[THE RECORDS start]

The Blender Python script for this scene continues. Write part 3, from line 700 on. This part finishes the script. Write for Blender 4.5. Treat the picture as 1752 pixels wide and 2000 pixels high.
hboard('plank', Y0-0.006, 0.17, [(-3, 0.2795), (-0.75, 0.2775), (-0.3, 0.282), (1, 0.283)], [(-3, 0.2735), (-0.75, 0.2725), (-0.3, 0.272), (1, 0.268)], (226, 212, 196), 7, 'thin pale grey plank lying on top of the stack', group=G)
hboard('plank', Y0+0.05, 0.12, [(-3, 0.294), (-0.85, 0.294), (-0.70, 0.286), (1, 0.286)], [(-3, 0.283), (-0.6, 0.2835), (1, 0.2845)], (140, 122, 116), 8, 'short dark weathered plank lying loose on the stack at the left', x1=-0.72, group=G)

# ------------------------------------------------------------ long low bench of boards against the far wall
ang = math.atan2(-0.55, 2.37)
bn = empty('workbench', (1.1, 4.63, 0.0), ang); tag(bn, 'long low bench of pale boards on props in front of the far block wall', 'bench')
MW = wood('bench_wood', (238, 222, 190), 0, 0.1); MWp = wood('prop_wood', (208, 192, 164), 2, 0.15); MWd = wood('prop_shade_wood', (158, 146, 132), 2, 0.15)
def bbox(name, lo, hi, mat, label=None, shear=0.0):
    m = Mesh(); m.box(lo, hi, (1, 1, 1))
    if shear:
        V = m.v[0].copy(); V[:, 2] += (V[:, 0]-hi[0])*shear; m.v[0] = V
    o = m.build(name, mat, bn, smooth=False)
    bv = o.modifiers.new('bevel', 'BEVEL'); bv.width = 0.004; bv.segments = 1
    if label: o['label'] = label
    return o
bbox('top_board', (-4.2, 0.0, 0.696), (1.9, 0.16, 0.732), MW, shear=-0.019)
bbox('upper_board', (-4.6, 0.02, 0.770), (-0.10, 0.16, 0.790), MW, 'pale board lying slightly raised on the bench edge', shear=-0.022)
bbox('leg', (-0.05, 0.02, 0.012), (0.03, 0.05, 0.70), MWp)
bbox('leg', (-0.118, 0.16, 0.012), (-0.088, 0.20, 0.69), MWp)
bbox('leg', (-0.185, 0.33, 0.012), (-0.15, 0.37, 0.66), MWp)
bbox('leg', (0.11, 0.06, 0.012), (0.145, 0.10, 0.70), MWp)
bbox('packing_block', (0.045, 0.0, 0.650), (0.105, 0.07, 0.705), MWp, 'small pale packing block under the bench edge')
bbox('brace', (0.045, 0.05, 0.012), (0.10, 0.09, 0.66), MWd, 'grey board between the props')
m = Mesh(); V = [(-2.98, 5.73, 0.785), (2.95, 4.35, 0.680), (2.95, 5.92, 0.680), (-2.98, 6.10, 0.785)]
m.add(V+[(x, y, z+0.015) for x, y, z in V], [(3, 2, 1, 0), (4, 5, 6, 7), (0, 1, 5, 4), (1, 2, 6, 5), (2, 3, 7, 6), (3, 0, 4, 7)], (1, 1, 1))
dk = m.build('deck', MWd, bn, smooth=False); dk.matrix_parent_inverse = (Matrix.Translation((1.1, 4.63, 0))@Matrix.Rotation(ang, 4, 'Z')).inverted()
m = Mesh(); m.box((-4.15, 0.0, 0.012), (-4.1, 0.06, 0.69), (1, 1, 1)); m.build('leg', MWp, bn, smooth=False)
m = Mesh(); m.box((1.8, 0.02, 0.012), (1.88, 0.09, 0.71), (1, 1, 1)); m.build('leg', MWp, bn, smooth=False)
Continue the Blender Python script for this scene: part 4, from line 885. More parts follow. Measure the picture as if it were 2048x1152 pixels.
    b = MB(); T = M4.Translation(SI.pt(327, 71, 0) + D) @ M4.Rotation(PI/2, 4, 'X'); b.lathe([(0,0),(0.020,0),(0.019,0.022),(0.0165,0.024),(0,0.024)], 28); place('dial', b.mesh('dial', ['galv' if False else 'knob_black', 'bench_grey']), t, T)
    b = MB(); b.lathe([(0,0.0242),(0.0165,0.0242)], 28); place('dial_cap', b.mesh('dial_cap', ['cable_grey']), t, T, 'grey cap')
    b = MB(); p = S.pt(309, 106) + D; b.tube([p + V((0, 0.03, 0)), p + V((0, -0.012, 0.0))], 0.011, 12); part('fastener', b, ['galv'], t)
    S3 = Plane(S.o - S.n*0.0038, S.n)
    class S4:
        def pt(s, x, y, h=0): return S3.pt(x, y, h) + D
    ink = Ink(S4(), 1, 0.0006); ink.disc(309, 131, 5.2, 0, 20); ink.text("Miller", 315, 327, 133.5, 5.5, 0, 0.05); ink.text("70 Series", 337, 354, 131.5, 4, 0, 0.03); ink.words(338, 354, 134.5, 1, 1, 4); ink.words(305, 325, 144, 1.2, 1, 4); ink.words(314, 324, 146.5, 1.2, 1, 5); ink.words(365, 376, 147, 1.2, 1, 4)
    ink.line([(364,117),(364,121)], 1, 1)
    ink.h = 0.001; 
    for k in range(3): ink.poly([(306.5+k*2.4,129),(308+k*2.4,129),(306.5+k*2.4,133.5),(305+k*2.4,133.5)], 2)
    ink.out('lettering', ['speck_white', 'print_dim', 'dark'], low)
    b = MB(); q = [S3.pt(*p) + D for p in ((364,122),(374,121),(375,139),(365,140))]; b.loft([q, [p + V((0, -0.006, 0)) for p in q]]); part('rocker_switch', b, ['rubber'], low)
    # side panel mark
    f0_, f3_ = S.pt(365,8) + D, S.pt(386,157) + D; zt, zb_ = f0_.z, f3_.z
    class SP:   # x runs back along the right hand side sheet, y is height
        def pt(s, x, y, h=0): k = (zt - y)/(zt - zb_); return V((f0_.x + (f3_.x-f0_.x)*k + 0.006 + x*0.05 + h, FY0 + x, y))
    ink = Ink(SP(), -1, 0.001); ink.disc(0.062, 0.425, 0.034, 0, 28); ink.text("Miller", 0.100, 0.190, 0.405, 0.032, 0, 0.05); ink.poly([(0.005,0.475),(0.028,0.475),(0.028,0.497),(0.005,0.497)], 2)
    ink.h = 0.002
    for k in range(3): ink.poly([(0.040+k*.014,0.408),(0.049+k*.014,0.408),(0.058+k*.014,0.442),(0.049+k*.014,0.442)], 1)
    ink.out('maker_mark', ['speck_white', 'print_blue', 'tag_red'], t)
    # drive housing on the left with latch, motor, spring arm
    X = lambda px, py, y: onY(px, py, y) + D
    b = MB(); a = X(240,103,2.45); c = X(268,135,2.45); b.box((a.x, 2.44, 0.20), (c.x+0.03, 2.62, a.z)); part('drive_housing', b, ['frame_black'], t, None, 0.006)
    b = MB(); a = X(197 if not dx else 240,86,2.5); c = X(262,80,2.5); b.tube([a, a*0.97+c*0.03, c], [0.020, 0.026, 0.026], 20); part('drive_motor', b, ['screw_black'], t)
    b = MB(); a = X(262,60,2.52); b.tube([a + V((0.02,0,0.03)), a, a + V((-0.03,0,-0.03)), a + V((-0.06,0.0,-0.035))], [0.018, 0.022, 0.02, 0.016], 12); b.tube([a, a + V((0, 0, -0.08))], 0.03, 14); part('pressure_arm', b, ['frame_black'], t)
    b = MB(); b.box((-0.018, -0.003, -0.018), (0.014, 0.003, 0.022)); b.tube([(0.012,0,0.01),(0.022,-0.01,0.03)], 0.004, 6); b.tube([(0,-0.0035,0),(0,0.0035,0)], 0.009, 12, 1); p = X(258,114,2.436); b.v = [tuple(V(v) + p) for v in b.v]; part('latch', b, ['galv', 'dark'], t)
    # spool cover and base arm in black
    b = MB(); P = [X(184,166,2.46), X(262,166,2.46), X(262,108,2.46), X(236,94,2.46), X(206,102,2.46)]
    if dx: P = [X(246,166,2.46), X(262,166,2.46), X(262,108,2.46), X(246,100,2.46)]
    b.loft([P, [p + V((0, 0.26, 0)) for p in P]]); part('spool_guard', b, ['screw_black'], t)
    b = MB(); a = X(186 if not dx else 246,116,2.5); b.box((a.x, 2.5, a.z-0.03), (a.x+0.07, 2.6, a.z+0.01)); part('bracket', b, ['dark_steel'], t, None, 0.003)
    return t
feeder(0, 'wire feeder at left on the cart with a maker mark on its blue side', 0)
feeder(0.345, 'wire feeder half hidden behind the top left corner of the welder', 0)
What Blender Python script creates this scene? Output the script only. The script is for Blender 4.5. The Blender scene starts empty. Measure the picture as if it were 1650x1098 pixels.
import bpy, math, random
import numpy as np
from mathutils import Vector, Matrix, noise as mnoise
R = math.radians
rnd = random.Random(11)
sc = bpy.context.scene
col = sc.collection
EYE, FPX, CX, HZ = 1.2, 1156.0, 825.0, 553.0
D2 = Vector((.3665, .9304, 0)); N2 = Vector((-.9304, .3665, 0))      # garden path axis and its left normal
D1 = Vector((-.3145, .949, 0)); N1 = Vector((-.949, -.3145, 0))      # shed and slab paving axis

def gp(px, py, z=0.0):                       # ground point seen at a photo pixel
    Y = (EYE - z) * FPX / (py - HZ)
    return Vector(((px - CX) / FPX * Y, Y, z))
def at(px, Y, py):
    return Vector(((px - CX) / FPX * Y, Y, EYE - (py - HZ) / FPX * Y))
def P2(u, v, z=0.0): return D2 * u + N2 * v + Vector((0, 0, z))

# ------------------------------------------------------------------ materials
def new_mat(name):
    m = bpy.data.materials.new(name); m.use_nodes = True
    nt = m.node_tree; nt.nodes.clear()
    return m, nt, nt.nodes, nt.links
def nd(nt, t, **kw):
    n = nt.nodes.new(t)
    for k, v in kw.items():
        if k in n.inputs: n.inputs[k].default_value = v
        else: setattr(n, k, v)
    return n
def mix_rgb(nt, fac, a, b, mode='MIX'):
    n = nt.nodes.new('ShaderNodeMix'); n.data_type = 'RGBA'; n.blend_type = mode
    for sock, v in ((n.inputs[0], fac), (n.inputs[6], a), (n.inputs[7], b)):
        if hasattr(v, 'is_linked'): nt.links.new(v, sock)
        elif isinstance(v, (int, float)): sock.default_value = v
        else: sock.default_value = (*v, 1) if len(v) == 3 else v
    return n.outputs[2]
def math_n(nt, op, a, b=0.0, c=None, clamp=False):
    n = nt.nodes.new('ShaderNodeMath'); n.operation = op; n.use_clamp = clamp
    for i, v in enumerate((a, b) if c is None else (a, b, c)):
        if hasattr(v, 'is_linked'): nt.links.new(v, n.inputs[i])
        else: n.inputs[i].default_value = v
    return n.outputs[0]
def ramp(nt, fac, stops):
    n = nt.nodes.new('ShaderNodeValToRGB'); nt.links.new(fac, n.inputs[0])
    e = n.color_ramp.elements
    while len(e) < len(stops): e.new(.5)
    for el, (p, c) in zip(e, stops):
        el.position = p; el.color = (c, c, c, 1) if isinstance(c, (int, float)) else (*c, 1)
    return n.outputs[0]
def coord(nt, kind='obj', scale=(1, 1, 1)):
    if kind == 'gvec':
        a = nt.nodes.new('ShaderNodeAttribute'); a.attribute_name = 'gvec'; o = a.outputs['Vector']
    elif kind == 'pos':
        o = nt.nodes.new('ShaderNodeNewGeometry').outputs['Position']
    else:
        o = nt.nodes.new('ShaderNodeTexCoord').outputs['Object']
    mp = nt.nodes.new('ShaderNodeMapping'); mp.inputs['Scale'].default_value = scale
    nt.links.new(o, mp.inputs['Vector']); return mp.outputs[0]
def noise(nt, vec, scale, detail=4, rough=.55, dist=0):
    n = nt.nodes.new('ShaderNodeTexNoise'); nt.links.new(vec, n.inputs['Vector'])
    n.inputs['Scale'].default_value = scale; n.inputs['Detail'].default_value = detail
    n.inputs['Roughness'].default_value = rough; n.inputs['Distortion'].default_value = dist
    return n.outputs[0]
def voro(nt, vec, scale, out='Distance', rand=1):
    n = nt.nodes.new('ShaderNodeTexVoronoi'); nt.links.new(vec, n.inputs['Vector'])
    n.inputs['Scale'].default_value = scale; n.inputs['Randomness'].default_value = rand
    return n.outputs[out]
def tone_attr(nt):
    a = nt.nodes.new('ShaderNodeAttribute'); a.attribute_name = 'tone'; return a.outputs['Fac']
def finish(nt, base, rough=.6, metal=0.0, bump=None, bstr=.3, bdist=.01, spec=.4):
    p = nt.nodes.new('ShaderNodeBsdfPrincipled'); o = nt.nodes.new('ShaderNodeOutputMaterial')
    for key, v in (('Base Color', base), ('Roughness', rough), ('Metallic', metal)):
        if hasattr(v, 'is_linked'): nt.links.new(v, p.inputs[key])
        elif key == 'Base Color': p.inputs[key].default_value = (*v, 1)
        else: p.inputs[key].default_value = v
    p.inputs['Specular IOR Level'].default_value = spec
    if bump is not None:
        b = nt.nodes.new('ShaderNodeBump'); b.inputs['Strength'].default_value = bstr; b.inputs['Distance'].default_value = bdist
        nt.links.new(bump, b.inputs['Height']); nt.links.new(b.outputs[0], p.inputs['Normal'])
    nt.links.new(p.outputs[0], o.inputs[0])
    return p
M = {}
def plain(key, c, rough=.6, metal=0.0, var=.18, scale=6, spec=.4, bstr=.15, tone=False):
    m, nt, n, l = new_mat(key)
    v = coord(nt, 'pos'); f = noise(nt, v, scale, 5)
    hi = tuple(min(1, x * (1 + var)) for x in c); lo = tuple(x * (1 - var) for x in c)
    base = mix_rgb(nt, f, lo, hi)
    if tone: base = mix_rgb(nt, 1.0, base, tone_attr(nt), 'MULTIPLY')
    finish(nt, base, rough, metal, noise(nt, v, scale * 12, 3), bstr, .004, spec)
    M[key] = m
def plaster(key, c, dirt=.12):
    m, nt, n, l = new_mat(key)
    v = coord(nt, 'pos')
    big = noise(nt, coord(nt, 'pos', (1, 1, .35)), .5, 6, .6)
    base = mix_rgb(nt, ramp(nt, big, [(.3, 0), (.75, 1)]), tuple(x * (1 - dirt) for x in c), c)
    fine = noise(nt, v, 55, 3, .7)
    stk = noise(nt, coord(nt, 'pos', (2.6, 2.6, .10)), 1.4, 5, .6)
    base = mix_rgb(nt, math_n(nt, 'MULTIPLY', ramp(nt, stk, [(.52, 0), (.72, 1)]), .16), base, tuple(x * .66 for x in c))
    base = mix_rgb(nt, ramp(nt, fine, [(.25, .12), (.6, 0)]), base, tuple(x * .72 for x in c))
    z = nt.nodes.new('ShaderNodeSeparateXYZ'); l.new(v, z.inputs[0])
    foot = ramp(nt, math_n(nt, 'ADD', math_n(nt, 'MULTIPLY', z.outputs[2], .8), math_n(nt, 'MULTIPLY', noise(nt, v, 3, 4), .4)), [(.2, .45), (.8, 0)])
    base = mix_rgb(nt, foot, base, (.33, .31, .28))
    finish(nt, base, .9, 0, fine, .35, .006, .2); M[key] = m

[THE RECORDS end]

* SHORT PROBLEM: Transcribe the records above exactly, beginning at the line that contains "What Blender Python" and ending with the line that contains "def P2(u, v, z=0.0): return", both included, and nothing else.

* RESULT:
What Blender Python script creates this scene? Output the script only. The script is for Blender 4.5. The Blender scene starts empty. Measure the picture as if it were 1650x1098 pixels.
import bpy, math, random
import numpy as np
from mathutils import Vector, Matrix, noise as mnoise
R = math.radians
rnd = random.Random(11)
sc = bpy.context.scene
col = sc.collection
EYE, FPX, CX, HZ = 1.2, 1156.0, 825.0, 553.0
D2 = Vector((.3665, .9304, 0)); N2 = Vector((-.9304, .3665, 0))      # garden path axis and its left normal
D1 = Vector((-.3145, .949, 0)); N1 = Vector((-.949, -.3145, 0))      # shed and slab paving axis

def gp(px, py, z=0.0):                       # ground point seen at a photo pixel
    Y = (EYE - z) * FPX / (py - HZ)
    return Vector(((px - CX) / FPX * Y, Y, z))
def at(px, Y, py):
    return Vector(((px - CX) / FPX * Y, Y, EYE - (py - HZ) / FPX * Y))
def P2(u, v, z=0.0): return D2 * u + N2 * v + Vector((0, 0, z))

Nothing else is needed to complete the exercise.